America’s dirtiest job: Justifying Allen West
Reince Priebus, the chairman of the Republican National Committee, has such a dirty job that it’s a wonder the Discovery Channel’s Mike Rowe isn’t following him around with a camera crew. Priebus, after all, has to serve as the apologist for Rep. Allen West of Florida, a “tea party” favorite who, with such unintentionally entertaining gaffe-sters as Michele Bachmann, Herman Cain and Newt Gingrich out of the spotlight, is now the GOP’s reigning clown prince of umbrage-generating outrageousness.
After West said at a campaign event Sunday that President Obama was a proponent of slavery, it was Priebus who got Blitzered. Asked by CNN host Wolf Blitzer -- whose political beliefs are hard to decipher but whose disdain for indecorous politicians is clear -- to explain West’s remarks, Priebus did his sputtering best but came up badly short.
“Allen can say what Allen wants to say, but I think what he’s really trying to say is that if we become a dependent society, if everyone is reliant on the government -- I mean, listen. Barack Obama is the one that put out this ‘Life of Julia’ website. I think we all know what that is. It’s a life of a girl from preschool to, I think, death or near death, showing how every step of her life...”
COMMENTARY AND ANALYSIS: Presidential Election 2012
“Is she a slave?” Blitzer interrupted, putting a stop to Priebus’ desperate attempt to change the subject.
“You know what? Listen, it’s semantics,” he asserted.
Yes. In much the same way that accusing a person of being a mass murderer for eating meat is a matter of semantics.
Liberal pundits are taking umbrage at West’s remarks and condemning Priebus for failing to condemn them. Priebus, who knows full well that West’s comments have a stimulative effect on the spinal cords of conservatives, prompting them to shuffle slack-jawed to the voting booth, has no intention of throwing West “in a ditch.” Yet that does put him in the uncomfortable position of trying to explain why providing government services to the poor is the same as owning a human being for the purpose of exploiting his or her labor. (Specifically, West told a crowd in Port Saint Lucie, Fla., where he is running for reelection, that Obama “does not want you to have the self-esteem of getting up and earning and having that title of American. He’d rather you be his slave.”)
West, of course, is confused about a lot more than the meaning of slavery; he also could stand a remedial course in 19th century political philosophy, since he apparently believes a large proportion of his Democratic colleagues in Congress are “card-carrying Marxist socialists.” But that’s West’s problem -- or, rather, it isn’t his problem, because such blathering has made him a nationwide hero among the Dittohead set.
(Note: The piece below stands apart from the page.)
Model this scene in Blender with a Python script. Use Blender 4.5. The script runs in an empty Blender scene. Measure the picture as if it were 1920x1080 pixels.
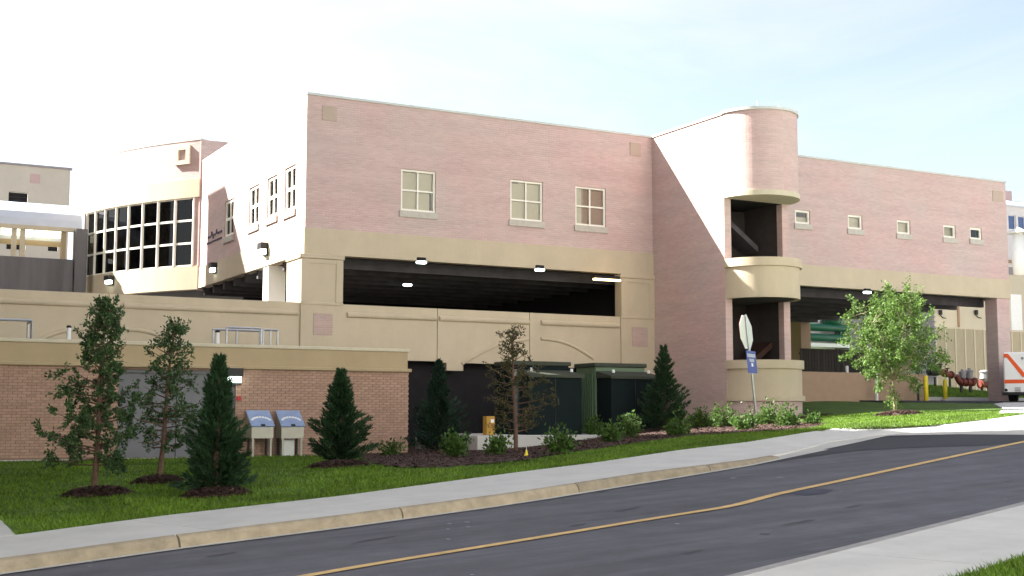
import bpy, bmesh, math, random
import numpy as np
from mathutils import Vector, Matrix
rnd = random.Random(7)
rng = np.random.default_rng(11)
PI = math.pi
SC = bpy.context.scene
COL = SC.collection

# ------------------------------------------------------------------ camera
F = 2388.0                                   # focal length in photograph pixels
YAW, PITCH, ROLL = math.radians(28.635), math.radians(5.714), 0.00086
_f = np.array([math.sin(YAW)*math.cos(PITCH), math.cos(YAW)*math.cos(PITCH), math.sin(PITCH)])
_r0 = np.array([math.cos(YAW), -math.sin(YAW), 0.0]); _u0 = np.cross(_r0, _f)
_r = _r0*math.cos(ROLL)+_u0*math.sin(ROLL); _u = -_r0*math.sin(ROLL)+_u0*math.cos(ROLL)
cam = bpy.data.cameras.new("camera"); camo = bpy.data.objects.new("camera", cam); COL.objects.link(camo)
cam.sensor_width = 36.0; cam.lens = F/1920*36.0; cam.clip_end = 3000; cam.clip_start = 0.1
camo.matrix_world = Matrix(((_r[0], _u[0], -_f[0], 0), (_r[1], _u[1], -_f[1], 0), (_r[2], _u[2], -_f[2], 0), (0, 0, 0, 1)))
SC.camera = camo

# ------------------------------------------------------------------ light
SUN = Vector((-1.1, 1.0, 1.2)).normalized()          # towards the sun: behind the building, on the left
w = bpy.data.worlds.new("World"); SC.world = w; w.use_nodes = True
nt = w.node_tree; bg = nt.nodes["Background"]
sky = nt.nodes.new("ShaderNodeTexSky"); sky.sky_type = 'NISHITA'; sky.sun_disc = False
sky.sun_elevation = math.asin(SUN.z); sky.sun_rotation = math.atan2(SUN.x, SUN.y)
sky.air_density = 1.0; sky.dust_density = 1.6; sky.ozone_density = 1.0; sky.altitude = 50
hs_ = nt.nodes.new("ShaderNodeHueSaturation"); hs_.inputs["Saturation"].default_value = .55; nt.links.new(sky.outputs[0], hs_.inputs["Color"])
tcw = nt.nodes.new("ShaderNodeTexCoord"); mpw = nt.nodes.new("ShaderNodeMapping"); mpw.inputs["Scale"].default_value = (1.6, 1.6, 5.0); nzw = nt.nodes.new("ShaderNodeTexNoise")
nzw.inputs["Scale"].default_value = 1.7; nzw.inputs["Detail"].default_value = 7; nzw.inputs["Roughness"].default_value = .6; nzw.inputs["Distortion"].default_value = .4
nt.links.new(tcw.outputs["Generated"], mpw.inputs[0]); nt.links.new(mpw.outputs[0], nzw.inputs["Vector"])
mrw = nt.nodes.new("ShaderNodeMapRange"); mrw.inputs[1].default_value = .38; mrw.inputs[2].default_value = .66; mrw.inputs[3].default_value = .70; mrw.inputs[4].default_value = .36
nt.links.new(nzw.outputs["Fac"], mrw.inputs[0]); nt.links.new(mrw.outputs[0], hs_.inputs["Saturation"])
nt.links.new(hs_.outputs[0], bg.inputs[0]); bg.inputs[1].default_value = 0.05
sun = bpy.data.lights.new("sun", 'SUN'); sun.energy = 5.0; sun.angle = math.radians(0.53); sun.color = (1.0, 0.97, 0.92)
suno = bpy.data.objects.new("sun", sun); COL.objects.link(suno)
suno.rotation_euler = (-SUN).to_track_quat('-Z', 'Y').to_euler(); suno.location = SUN*80
SC.view_settings.view_transform = 'Standard'; SC.view_settings.look = 'None'
SC.view_settings.exposure = 2.5; SC.view_settings.gamma = 1; SC.view_settings.use_curve_mapping = False

# ------------------------------------------------------------------ measuring helpers: sight line through a photograph pixel meets a real plane
def ray(x, y): return _r*(x-960)/F - _u*(y-540)/F + _f
def pY(x, y, Y): d = ray(x, y); return d*Y/d[1]
def pX(x, y, X): d = ray(x, y); return d*X/d[0]
def XatY(x, y, Y): return float(pY(x, y, Y)[0])
def ZatY(x, y, Y): return float(pY(x, y, Y)[2])
RD = np.array([.9606, .2738, .0596]); RD = RD/np.linalg.norm(RD)          # the road's uphill direction
RH = np.array([-RD[1], RD[0], 0.0]); RH /= np.linalg.norm(RH)
RA = np.array([RD[0], RD[1], 0.0]); RA /= np.linalg.norm(RA)
RN = np.cross(RD, RH); RN /= np.linalg.norm(RN)
def PZ(X, Y): return (-1.8-(X*RN[0]+Y*RN[1]))/RN[2]
def onP(x, y, dz=0.0): d = ray(x, y); return d*(-1.8+dz*RN[2])/(d@RN)
def ab(p): return float(p[0]*RA[0]+p[1]*RA[1]), float(p[0]*RH[0]+p[1]*RH[1])
def fromab(a, b): return a*RA[0]+b*RH[0], a*RA[1]+b*RH[1]
D = 35.0                                                                   # plane of the long facade

# ------------------------------------------------------------------ mesh helpers
class MB:
    def __init__(s): s.v = []; s.f = []; s.m = []; s.k = 0
    def add(s, vs, fs):
        o = len(s.v); s.v += [tuple(map(float, p)) for p in vs]; s.f += [tuple(i+o for i in f) for f in fs]; s.m += [s.k]*len(fs); return s
    def box(s, x0, x1, y0, y1, z0, z1):
        return s.add([(x0,y0,z0),(x1,y0,z0),(x1,y1,z0),(x0,y1,z0),(x0,y0,z1),(x1,y0,z1),(x1,y1,z1),(x0,y1,z1)],
                     [(0,3,2,1),(4,5,6,7),(0,1,5,4),(1,2,6,5),(2,3,7,6),(3,0,4,7)])
    def bbox(s, x0, x1, y0, y1, z0, z1, e=.01):            # box with chamfered edges
        bm = bmesh.new(); bmesh.ops.create_cube(bm, size=1)
        for v in bm.verts: v.co = ((x0+x1)/2+v.co.x*(x1-x0), (y0+y1)/2+v.co.y*(y1-y0), (z0+z1)/2+v.co.z*(z1-z0))
        bmesh.ops.bevel(bm, geom=bm.edges[:], offset=e, segments=1, affect='EDGES')
        bm.verts.index_update()
        s.add([v.co[:] for v in bm.verts], [tuple(v.index for v in f.verts) for f in bm.faces]); bm.free(); return s
    def prism(s, poly, z0, z1):                             # poly in xy (counter-clockwise); z0, z1 numbers or per-vertex lists
        n = len(poly)
        zz0 = z0 if hasattr(z0, '__len__') else [z0]*n; zz1 = z1 if hasattr(z1, '__len__') else [z1]*n
        vs = [(p[0], p[1], zz0[i]) for i, p in enumerate(poly)]+[(p[0], p[1], zz1[i]) for i, p in enumerate(poly)]
        return s.add(vs, [tuple(range(n))[::-1], tuple(range(n, 2*n))]+[(i, (i+1) % n, n+(i+1) % n, n+i) for i in range(n)])
    def extr(s, prof, p0, p1, right, up):                   # profile [(a,b)] swept from p0 to p1
        p0, p1, right, up = map(np.array, (p0, p1, right, up)); n = len(prof)
        vs = [p0+right*a+up*b for a, b in prof]+[p1+right*a+up*b for a, b in prof]
        return s.add(vs, [tuple(range(n))[::-1], tuple(range(n, 2*n))]+[(i, (i+1) % n, n+(i+1) % n, n+i) for i in range(n)])
    def tube(s, pts, r, n=8, cap=True):
        pts = [np.array(p, float) for p in pts]; rs = r if hasattr(r, '__len__') else [r]*len(pts)
        o = len(s.v); vs = []; ref = None
        for i, p in enumerate(pts):
            t = pts[min(i+1, len(pts)-1)]-pts[max(i-1, 0)]; t = t/max(np.linalg.norm(t), 1e-9)
            if ref is None:
                ref = np.cross(t, (0, 0, 1) if abs(t[2]) < .9 else (1, 0, 0))
            a = ref-t*(ref@t); a /= np.linalg.norm(a); b = np.cross(t, a); ref = a
            for k in range(n):
                q = 2*PI*k/n; vs.append(p+(a*math.cos(q)+b*math.sin(q))*rs[i])
        fs = []
        for i in range(len(pts)-1):
            for k in range(n): fs.append((i*n+k, i*n+(k+1) % n, (i+1)*n+(k+1) % n, (i+1)*n+k))
        if cap: fs.append(tuple(range(n))[::-1]); fs.append(tuple(range((len(pts)-1)*n, len(pts)*n)))
        return s.add(vs, fs)
    def lathe(s, c, prof, n=16):                            # prof [(r,z)]
        vs = []; fs = []
        for r_, z_ in prof:
            for k in range(n): q = 2*PI*k/n; vs.append((c[0]+r_*math.cos(q), c[1]+r_*math.sin(q), c[2]+z_))
        for i in range(len(prof)-1):
            for k in range(n): fs.append((i*n+k, i*n+(k+1) % n, (i+1)*n+(k+1) % n, (i+1)*n+k))
        fs.append(tuple(range(n))[::-1]); fs.append(tuple(range((len(prof)-1)*n, len(prof)*n)))
        return s.add(vs, fs)
    def wall(s, o, u, W, H, th, holes=()):                  # holed wall; o lower-left front corner, u along, inward = depth normal n
        o = np.array(o, float); u = np.array(u, float); z = np.array((0, 0, 1.)); n = np.cross(z, u)   # n points inwards
        us = sorted({0, W, *[h[0] for h in holes], *[h[1] for h in holes]}); vs_ = sorted({0, H, *[h[2] for h in holes], *[h[3] for h in holes]})
        P = lambda a, b, d: o+u*a+z*b+n*d
        def q(*p): s.add(p, [(0, 1, 2, 3)])
        for i in range(len(us)-1):
            for j in range(len(vs_)-1):
                a0, a1, b0, b1 = us[i], us[i+1], vs_[j], vs_[j+1]; ca, cb = (a0+a1)/2, (b0+b1)/2
                if any(h[0] < ca < h[1] and h[2] < cb < h[3] for h in holes): continue
                q(P(a0,b0,0), P(a1,b0,0), P(a1,b1,0), P(a0,b1,0)); q(P(a1,b0,th), P(a0,b0,th), P(a0,b1,th), P(a1,b1,th))
        for a0, a1, b0, b1 in holes:
            q(P(a0,b0,0), P(a0,b1,0), P(a0,b1,th), P(a0,b0,th)); q(P(a1,b0,0), P(a1,b0,th), P(a1,b1,th), P(a1,b1,0))
            q(P(a0,b0,0), P(a0,b0,th), P(a1,b0,th), P(a1,b0,0)); q(P(a0,b1,0), P(a1,b1,0), P(a1,b1,th), P(a0,b1,th))
        q(P(0,0,0), P(0,H,0), P(0,H,th), P(0,0,th)); q(P(W,0,0), P(W,0,th), P(W,H,th), P(W,H,0))
        q(P(0,H,0), P(W,H,0), P(W,H,th), P(0,H,th)); q(P(0,0,0), P(0,0,th), P(W,0,th), P(W,0,0)); return s
    def arcwall(s, pts, th, z0, z1):                        # vertical wall along a polyline, thickness to the left of travel
        n = len(pts); P = [np.array(p[:2], float) for p in pts]; Q = []
        for i in range(n):
            t = P[min(i+1, n-1)]-P[max(i-1, 0)]; t /= np.linalg.norm(t); Q.append(P[i]+np.array((-t[1], t[0]))*th)
        vs = [(p[0], p[1], z) for z in (z0, z1) for p in P]+[(p[0], p[1], z) for z in (z0, z1) for p in Q]; fs = []
        for i in range(n-1):
            fs += [(i, i+1, n+i+1, n+i), (2*n+i+1, 2*n+i, 3*n+i, 3*n+i+1), (n+i, n+i+1, 3*n+i+1, 3*n+i), (i+1, i, 2*n+i, 2*n+i+1)]
        fs += [(0, n, 3*n, 2*n), (n-1, 3*n-1, 4*n-1, 2*n-1)]
        return s.add(vs, fs)
    def mesh(s, name, mats, off=(0, 0, 0), smooth=False):
        me = bpy.data.meshes.new(name); ox, oy, oz = off
        me.from_pydata([(x-ox, y-oy, z-oz) for x, y, z in s.v], [], s.f)
        for m in (mats if isinstance(mats, (list, tuple)) else [mats]): me.materials.append(m)
        if any(s.m): me.polygons.foreach_set("material_index", s.m)
        if smooth: me.polygons.foreach_set("use_smooth", [True]*len(me.polygons))
        me.update(); return me
    def build(s, name, mats, parent=None, smooth=False, **kw):
        off = wpos(parent) if parent is not None else (0, 0, 0)
        o = bpy.data.objects.new(name, s.mesh(name, mats, off, smooth)); COL.objects.link(o)
        if parent is not None: o.parent = parent
        for k, v in kw.items(): o[k] = v
        return o
def wpos(o):
    p = Vector((0, 0, 0))
    while o is not None: p += o.location; o = o.parent
    return p
def thing(name, label, cat, loc=(0, 0, 0), group=None):
    o = bpy.data.objects.new(name, None); COL.objects.link(o); o.location = [float(c) for c in loc]; o.empty_display_size = .3
    o["label"] = label; o["category"] = cat
    if group: o["group"] = group
    return o
def tag(o, label, cat, group=None):
    o["label"] = label; o["category"] = cat
    if group: o["group"] = group
    return o
def copy_tree(o, parent=None, label=None):
    c = o.copy(); COL.objects.link(c)
    if parent is not None: c.parent = parent
    if label: c["label"] = label
    for ch in list(o.children): copy_tree(ch, c)
    return c
def place(me, name, parent, loc):
    o = bpy.data.objects.new(name, me); COL.objects.link(o); o.parent = parent; o.location = Vector(loc)-wpos(parent); return o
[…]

The person for whom West does represent a problem, though, is Reince Priebus. As much as West’s ravings comfort the conservative base, they do tend to enhance the impression that many of the people aspiring to leadership roles in the post-Obama GOP are wild-eyed wing-nuts (see Bachmann, Cain, et al). Given that Republicans will have to win votes from independents if they want to win the presidency and/or control of Congress this fall, is it wiser politically to bury the likes of West or to praise him?
What Priebus would most like to do, of course, is talk about something else. Have you heard about Obama’s “Life of Julia” website?